Cargo commands at the workspace root operate on all members:

cargo build                     # builds all workspace members
cargo test                      # runs tests across all members
cargo build -p my-app-api       # builds only the api crate
cargo test -p my-app-core       # tests only the core crate
cargo run -p my-app-cli         # runs the cli binary

This makes CI simple: one cargo test runs everything.

When to Split into Multiple Crates

Splitting too early adds overhead. Splitting too late means painful refactoring. Here are concrete signals:

Compile time

Rust recompiles an entire crate when any file in it changes. If your crate takes 30 seconds to compile and you changed one line in a utility function, splitting that utility into its own crate means only the small crate recompiles:

Before: one crate, 30s rebuild on any change
After:  core (2s) + api (15s) + cli (10s)
        Change in core: 2s + 15s + 10s = 27s
        Change in api:  15s only
        Change in cli:  10s only

API boundaries

If part of your code is a reusable library (config parsing, domain types, protocol handling), it should be its own crate. This forces a clean API boundary that documentation and other teams can rely on:

// crates/core/src/lib.rs
pub mod user;
pub mod order;
pub mod error;

// crates/api/src/main.rs
use my_app_core::user::User;
use my_app_core::order::Order;

Reuse across binaries

If your project has multiple binaries (API server, CLI tool, background worker), shared logic belongs in a library crate:

crates/
  core/         # shared domain logic
  api/          # HTTP server binary
  cli/          # command-line tool binary
  worker/       # background job binary

All three binaries depend on core but are independent from each other.

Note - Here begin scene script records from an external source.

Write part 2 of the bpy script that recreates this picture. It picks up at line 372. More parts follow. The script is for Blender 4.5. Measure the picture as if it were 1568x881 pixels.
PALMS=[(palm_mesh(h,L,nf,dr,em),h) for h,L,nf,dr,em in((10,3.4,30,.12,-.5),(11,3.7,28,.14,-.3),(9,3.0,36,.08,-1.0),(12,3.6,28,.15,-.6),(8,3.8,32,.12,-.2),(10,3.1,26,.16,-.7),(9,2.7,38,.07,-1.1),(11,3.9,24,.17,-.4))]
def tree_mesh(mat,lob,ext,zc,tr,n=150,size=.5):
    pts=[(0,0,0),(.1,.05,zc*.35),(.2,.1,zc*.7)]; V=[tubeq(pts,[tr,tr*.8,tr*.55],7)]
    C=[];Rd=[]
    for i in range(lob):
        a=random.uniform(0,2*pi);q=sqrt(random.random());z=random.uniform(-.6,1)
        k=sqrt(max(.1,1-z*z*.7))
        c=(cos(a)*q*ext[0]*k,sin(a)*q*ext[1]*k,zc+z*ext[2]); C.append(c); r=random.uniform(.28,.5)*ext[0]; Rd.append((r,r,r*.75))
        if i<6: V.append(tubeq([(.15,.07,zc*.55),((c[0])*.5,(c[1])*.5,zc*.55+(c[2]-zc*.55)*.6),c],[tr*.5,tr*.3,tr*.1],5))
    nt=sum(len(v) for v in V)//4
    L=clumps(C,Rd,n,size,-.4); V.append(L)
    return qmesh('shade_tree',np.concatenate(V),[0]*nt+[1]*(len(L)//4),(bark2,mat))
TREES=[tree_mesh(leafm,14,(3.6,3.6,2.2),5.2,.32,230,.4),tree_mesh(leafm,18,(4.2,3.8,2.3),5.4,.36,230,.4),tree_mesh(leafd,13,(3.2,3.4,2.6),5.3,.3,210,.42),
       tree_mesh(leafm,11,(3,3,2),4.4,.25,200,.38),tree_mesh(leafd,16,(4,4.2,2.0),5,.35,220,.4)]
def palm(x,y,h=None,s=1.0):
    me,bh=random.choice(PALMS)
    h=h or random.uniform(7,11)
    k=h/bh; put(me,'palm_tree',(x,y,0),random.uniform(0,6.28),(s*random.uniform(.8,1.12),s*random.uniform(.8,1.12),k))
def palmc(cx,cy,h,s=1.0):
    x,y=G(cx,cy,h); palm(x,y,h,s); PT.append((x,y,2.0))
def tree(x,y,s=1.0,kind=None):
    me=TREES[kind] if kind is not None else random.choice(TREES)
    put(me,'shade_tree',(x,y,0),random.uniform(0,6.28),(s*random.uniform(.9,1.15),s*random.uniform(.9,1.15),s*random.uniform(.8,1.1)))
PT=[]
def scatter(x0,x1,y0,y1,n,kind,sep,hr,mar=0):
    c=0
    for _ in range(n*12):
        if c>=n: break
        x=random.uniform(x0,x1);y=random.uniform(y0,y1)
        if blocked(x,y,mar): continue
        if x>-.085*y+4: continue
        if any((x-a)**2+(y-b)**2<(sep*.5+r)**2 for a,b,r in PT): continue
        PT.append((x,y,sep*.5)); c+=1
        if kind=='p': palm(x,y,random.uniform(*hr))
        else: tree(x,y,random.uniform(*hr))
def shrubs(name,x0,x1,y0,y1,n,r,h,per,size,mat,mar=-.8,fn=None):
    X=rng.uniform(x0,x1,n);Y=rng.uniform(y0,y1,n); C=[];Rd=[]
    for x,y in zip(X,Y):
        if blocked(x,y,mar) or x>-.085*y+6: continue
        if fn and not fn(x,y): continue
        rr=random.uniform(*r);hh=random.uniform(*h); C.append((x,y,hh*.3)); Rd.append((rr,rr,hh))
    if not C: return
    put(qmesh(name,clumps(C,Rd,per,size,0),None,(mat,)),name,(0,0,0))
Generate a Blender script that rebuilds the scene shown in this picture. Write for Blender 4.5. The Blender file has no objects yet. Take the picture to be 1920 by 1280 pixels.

The Monorepo Pattern in Rust

Many production Rust projects use a monorepo workspace. The pattern looks like this:

project/
  Cargo.toml
  crates/
    domain/           # business types, validation, no IO
    storage/          # database layer, depends on domain
    transport/        # HTTP/gRPC layer, depends on domain
    server/           # binary, wires everything together
    client-sdk/       # published crate for consumers
  tools/
    migration/        # database migration tool
    load-test/        # load testing binary
# Root Cargo.toml
[workspace]
members = [
    "crates/domain",
    "crates/storage",
    "crates/transport",
    "crates/server",
    "crates/client-sdk",
    "tools/migration",
    "tools/load-test",
]
resolver = "2"

[workspace.dependencies]
serde = { version = "1", features = ["derive"] }
tokio = { version = "1", features = ["full"] }
sqlx = { version = "0.7", features = ["runtime-tokio", "postgres"] }

Benefits of this structure:

  • Single lockfile — all crates use compatible dependency versions
  • Incremental builds — changing domain/ only recompiles what depends on it
  • Shared CI — one pipeline builds, tests, and lints everything
  • Clear dependency graphserver depends on storage and transport, but domain depends on nothing internal

Example: A Workspace in Practice

// crates/domain/src/lib.rs
#[derive(Debug, Clone, serde::Serialize, serde::Deserialize)]
pub struct Task {
    pub id: u64,
    pub title: String,
    pub done: bool,
}

impl Task {
    pub fn new(id: u64, title: String) -> Self {
        Task { id, title, done: false }
    }

    pub fn complete(&mut self) {
        self.done = true;
    }
}
// crates/server/src/main.rs
use my_app_domain::Task;

fn main() {
    let mut task = Task::new(1, "Set up workspace".into());
    println!("Created: {:?}", task);
    task.complete();
    println!("Completed: {:?}", task);
}
Created: Task { id: 1, title: "Set up workspace", done: false }
Completed: Task { id: 1, title: "Set up workspace", done: true }

Common Pitfalls

  • Premature splitting — do not create a workspace for a 500-line project. Start with one crate; split when compile times or code organization demand it.
  • Circular dependencies — crate A cannot depend on crate B if B depends on A. Extract shared types into a third crate.
  • Version drift in path dependencies — path dependencies ignore the version field. If you later publish these crates, the version field starts to matter.
  • Forgetting resolver = "2" — Rust 2021 edition requires resolver version 2. Without it, feature unification behaves differently and you may get surprising dependency conflicts.
  • Giant core crate — if your shared crate grows to 20,000 lines, it is time to split it further. The goal is fast incremental compilation per crate.
  • Missing workspace = true — adding a dependency in the member Cargo.toml without .workspace = true creates a separate version from the workspace-level one.

Key Takeaways

  • Workspaces let multiple crates share a lockfile, build directory, and dependency versions.
  • Use [workspace.dependencies] to keep dependency versions consistent across members.
  • Split into multiple crates when compile times hurt, API boundaries emerge, or multiple binaries share logic.
  • The monorepo workspace pattern is standard for production Rust projects.
  • Start with one crate. Split when the pain is real, not theoretical.